Scientists believe the lines were constructed by the Nazca people, who lived from roughly A.D. 1 to 700. Some of the geoglyphs may have been drawn by the Chavin and Paracas civilizations, who lived before the Nazca people.

Anthropologists believe the ancient humans created the forms by removing 12-15 inches of rock and digging deep to expose the lighter colored sand beneath, allowing the figures to be seen in the region covered in an iron oxide coated pebble layer. They most likely began with tiny size sculptures and gradually enlarged their proportions.

What is the purpose of these lines?

In the late 1930s, American historian Paul Kosok began to investigate the lines both from the ground and air. Based on the relative location of one of the lines to the sun around the winter solstice, he assumed that the geoglyphs had an astronomy based purpose. For him, the 310 square miles high desert is the ”largest astronomy book in the world.”

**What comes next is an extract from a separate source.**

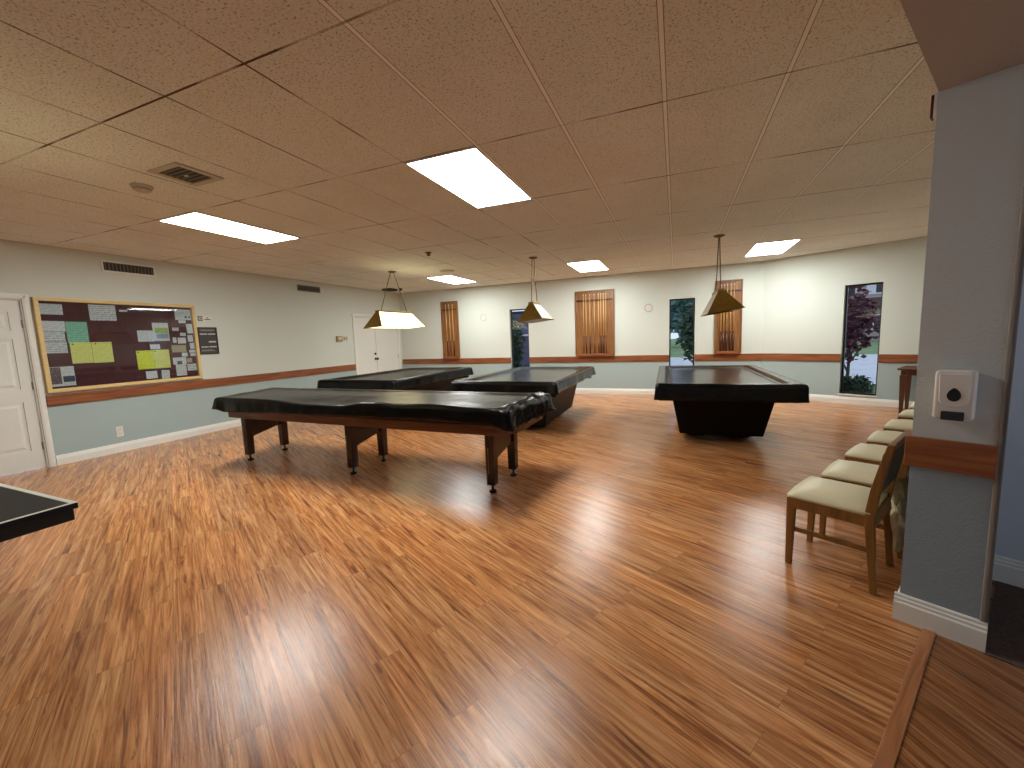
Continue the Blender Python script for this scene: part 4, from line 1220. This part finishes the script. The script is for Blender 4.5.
# raised shield on the front
sh = []
for k in range(19):
    a = PI * k / 18
    sh.append((0.043 * math.cos(a), 0.085 - 0.030 * math.sin(a)))
sh = [(0.047, 0.193), (-0.047, 0.193)] + list(reversed(sh))
mb = MB(); mb.prism(sh, -0.082, -0.074, fn=toY); mb.build('shield', M['plastic'], r, bevel=0.004)
dp = []
for k in range(24):
    a = 2 * PI * k / 24
    s_ = 1 - 0.35 * max(0, math.sin(a)) ** 2
    dp.append((0.0205 * math.cos(a) * s_, 0.104 + 0.026 * math.sin(a) * (1.2 if math.sin(a) > 0 else 0.95)))
mb = MB(); mb.prism(dp, -0.086, -0.081, fn=toY); mb.build('drop_window', M['black_plastic'], r, bevel=0.002)
mb = MB(); mb.prism([(x, z + 0.001) for x, z in rounded(0.066, 0.036, 0.004)], -0.088, -0.070, fn=toY); 
for k in range(4): mb.box(-0.028, 0.028, -0.0895, -0.088, 0.007 + k * 0.007, 0.010 + k * 0.007)
mb.build('push_bar', M['grey_plastic'], r)
# small bracket at the top corner of the partition
r = thing('door_contact', 'small white and brown bracket at the top left corner of the pillar', 'bracket', at(F_PART, 0.028, 0.02, 2.235), rd(-30))
MB().box(-0.010, 0.0, -0.006, 0.05, 0, 0.095).build('white_plate', M['plastic'], r, bevel=0.002)
MB().box(-0.020, -0.010, 0.0, 0.04, 0.002, 0.093).build('brown_plate', M['butt_red'], r, bevel=0.002)

# ------------------------------------------------------------------ outside the windows
struct(MB().prism([(-60, YB + 0.16), (1.66, YB + 0.18), (4.5, 8.3), (30, -6), (60, -6), (60, 90), (-60, 90)], -0.3, -0.10).build('ground_lawn', M['grass']))
mb = MB(); mb.prism([(-3, 13.0), (40, 10.0), (40, 26.0), (-3, 25.0)], -0.10, -0.07); struct(mb.build('ground_path', M['path']))
def foliage(center, rad, n, size, seed, zs=1.0, droop=0.5):
    rng = random.Random(seed); vs, fs = [], []
    for _ in range(n):
        while True:
            d = Vector((rng.uniform(-1, 1), rng.uniform(-1, 1), rng.uniform(-1, 1)))
            if 0.15 < d.length < 1: break
        p = Vector((d.x * rad[0], d.y * rad[1], d.z * rad[2]))
        p *= (0.75 + 0.35 * nz(d.x * 3, d.y * 3, d.z * 3 + seed))
        t_ = Vector((rng.uniform(-1, 1), rng.uniform(-1, 1), rng.uniform(-1, 0.5) * droop)).normalized()
        s_ = t_.cross(Vector((rng.uniform(-1, 1), rng.uniform(-1, 1), rng.uniform(-1, 1)))).normalized()
        L = size * rng.uniform(0.6, 1.2); wd = L * 0.28
        q = Vector(center) + p; b = len(vs)
        nrm = t_.cross(s_) * wd * 0.35
        vs += [q, q + t_ * L * 0.45 + s_ * wd + nrm, q + t_ * L, q + t_ * L * 0.45 - s_ * wd + nrm]
        fs += [(b, b + 1, b + 2), (b, b + 2, b + 3)]
    return vs, fs
def tree(loc, trunk_h, crown, n, size, leafmat, label, seed, branches=9, cat='tree', lean=(0, 0), trunk_r=0.05, group=None, name='tree'):
    r = thing(name, label, cat, (loc[0], loc[1], -0.1), 0, group)
    rng = random.Random(seed)
    mb = MB(); top = Vector((lean[0], lean[1], trunk_h + crown[2] * 0.9))
    mb.tube([(0, 0, 0), (lean[0] * 0.3, lean[1] * 0.3, trunk_h * 0.6), (lean[0] * 0.7, lean[1] * 0.7, trunk_h), top], [trunk_r, trunk_r * 0.8, trunk_r * 0.65, trunk_r * 0.25], 8)
    for k in range(branches):
        a = rng.uniform(0, 2 * PI); z = trunk_h * rng.uniform(0.7, 1.0) + crown[2] * rng.uniform(0, 0.8)
        st = Vector((lean[0] * 0.7, lean[1] * 0.7, z))
        en = st + Vector((math.cos(a) * crown[0] * 0.8, math.sin(a) * crown[1] * 0.8, crown[2] * 0.5))
        mb.tube([st, st.lerp(en, 0.5) + Vector((0, 0, 0.05)), en], [trunk_r * 0.4, trunk_r * 0.25, trunk_r * 0.1], 6)
    mb.build('trunk', M['bark'], r, smooth=True)
    vs, fs = foliage((lean[0], lean[1], trunk_h + crown[2]), crown, n, size, seed)
    mb = MB(); mb.add(vs, fs); mb.build('foliage', leafmat, r, fix=False)
    return r
tree((3.44, 10.95), 0.45, (0.50, 0.45, 1.10), 620, 0.17, M['red_leaf'], 'dark red leaved young tree outside the right-hand window', 3, lean=(0.06, 0))
# hedge under the right-hand window
def shrub(loc, rad, n, size, leafmat, label, seed, group=None, name='shrub'):
    r = thing(name, label, 'shrub', (loc[0], loc[1], -0.1), 0, group)
    rng = random.Random(seed)
    mb = MB()
    for k in range(7):
        a = rng.uniform(0, 2 * PI)
        mb.tube([(0, 0, 0), (rad[0] * 0.5 * math.cos(a), rad[1] * 0.5 * math.sin(a), rad[2] * 1.4)], [0.012, 0.004], 5)
    mb.build('stem', M['bark'], r)
    vs, fs = foliage((0, 0, rad[2]), rad, n, size, seed)
    mb = MB(); mb.add(vs, fs); mb.build('foliage', leafmat, r, fix=False)
shrub((3.12, 9.45), (0.40, 0.28, 0.32), 1500, 0.08, M['green_leaf'], 'low dark green shrub at the foot of the right-hand window', 11)
shrub((4.45, 8.75), (0.40, 0.26, 0.30), 1200, 0.08, M['green_leaf'], 'low dark green shrub to the right outside the right-hand window', 12)
tree((0.62, 12.2), 0.5, (0.62, 0.6, 1.0), 1800, 0.17, M['green_leaf'], 'dark green tree outside the window right of the middle cue rack', 5, lean=(-0.05, 0))
for k, (x, y, rr, lb) in enumerate(((-7.0, 48, 3.6, 'large blue-green tree across the path, left in the middle window'), (1.2, 42, 3.0, 'large blue-green tree across the path behind the dark green tree'), (8.0, 56, 3.4, 'blue-green tree across the path, right of the others'))):
    tree((x, y), 0.3, (rr, rr * 0.8, 3.3), 3000, 0.9, M['blue_leaf'], lb, 20 + k, trunk_r=0.16, group='trees across the path')
# plants and wall outside the left-hand window
shrub((-4.28, 10.9), (0.35, 0.3, 1.15), 1300, 0.12, M['green_leaf'], 'tall dark shrub outside the narrow dark window', 31)
shrub((-3.95, 11.2), (0.3, 0.25, 0.40), 700, 0.10, M['green_leaf'], 'short shrub at the foot of the narrow dark window', 32)
r = thing('garden_wall', 'violet grey outdoor wall with a white rail beyond the narrow dark window', 'wall', (-5.4, 13.4, -0.1))
MB().box(-3.2, 3.2, 0, 0.25, 0, 2.3).build('wall_face', M['blue_wall'], r, bevel=0.01)
mb = MB(); mb.box(-3.25, 3.25, -0.04, 0.29, 2.3, 2.38); mb.build('coping', M['house_dark'], r, bevel=0.01)
mb = MB(); mb.tube([(-1.2, -0.12, 1.75), (0.1, -0.12, 1.75), (0.35, -0.12, 1.95), (0.35, -0.12, 1.55), (0.7, -0.12, 1.55)], 0.03, 8); mb.build('white_rail', M['house_white'], r)
# house far behind the right-hand window
r = thing('house', 'tan two storey house with white windows and brown roof far outside', 'house', (16.5, 47.0, -0.1), rd(-18))
MB().box(-7, 8, 0, 8, 0, 6.4).build('wall', M['house_wall'], r)
mb = MB(); mb.hexa([(-7.8, -1.0, 6.3), (8.8, -1.0, 6.3), (8.8, 9, 6.3), (-7.8, 9, 6.3)], [(-5, 3.4, 9.0), (6, 3.4, 9.0), (6, 4.6, 9.0), (-5, 4.6, 9.0)]); mb.build('roof', M['house_roof'], r)
mb = MB(); mb.hexa([(-7.4, -1.6, 3.0), (8.4, -1.6, 3.0), (8.4, 0, 3.0), (-7.4, 0, 3.0)], [(-7.4, -1.5, 3.2), (8.4, -1.5, 3.2), (8.4, 0, 3.9), (-7.4, 0, 3.9)]); mb.build('porch_roof', M['house_roof'], r)
for x in (-6.2, -4.3, -2.4, -0.5, 1.4, 3.3, 5.2):
    for z in (1.0, 4.2):
        mb = MB(); mb.box(x, x + 1.25, -0.08, 0, z, z + 1.4); f = mb.build('window', M['house_white'], r, bevel=0.01)
        mb = MB(); mb.box(x + 0.66, x + 1.12, -0.1, -0.08, z + 0.12, z + 1.28); mb.build('window_glass', M['house_dark'], f)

Following Kosok, in the 1940s, a German archaeologist Maria Reiche who is known as ”the Lady of the Lines” due to her 40 years of investigation, agreed that the lines had an astronomical and calendrical meaning. According to Reiche, some animal geoglyphs were representing groups of stars in the sky.

Another hypothesis that stood out and attracted a lot of attention came from a Swedish writer named Erich von Daniken, who stated in his book ”Chariots of the Gods?” (1968), that these lines served as a landing location for UFOs, and that the ancients considered extraterrestrials as “alien gods.” Other alien-related ideas speculate that the shapes were created by aliens and used to guide their spacecraft and as landing sites.

Water is both the source of life and the cause of change. Maybe that’s what the residents wanted to communicate. They meant to influence the desert in which they lived by sending messages. And perhaps what they looked for was access to water, something we may lack in the future owing to disturbed weather patterns caused by global warming.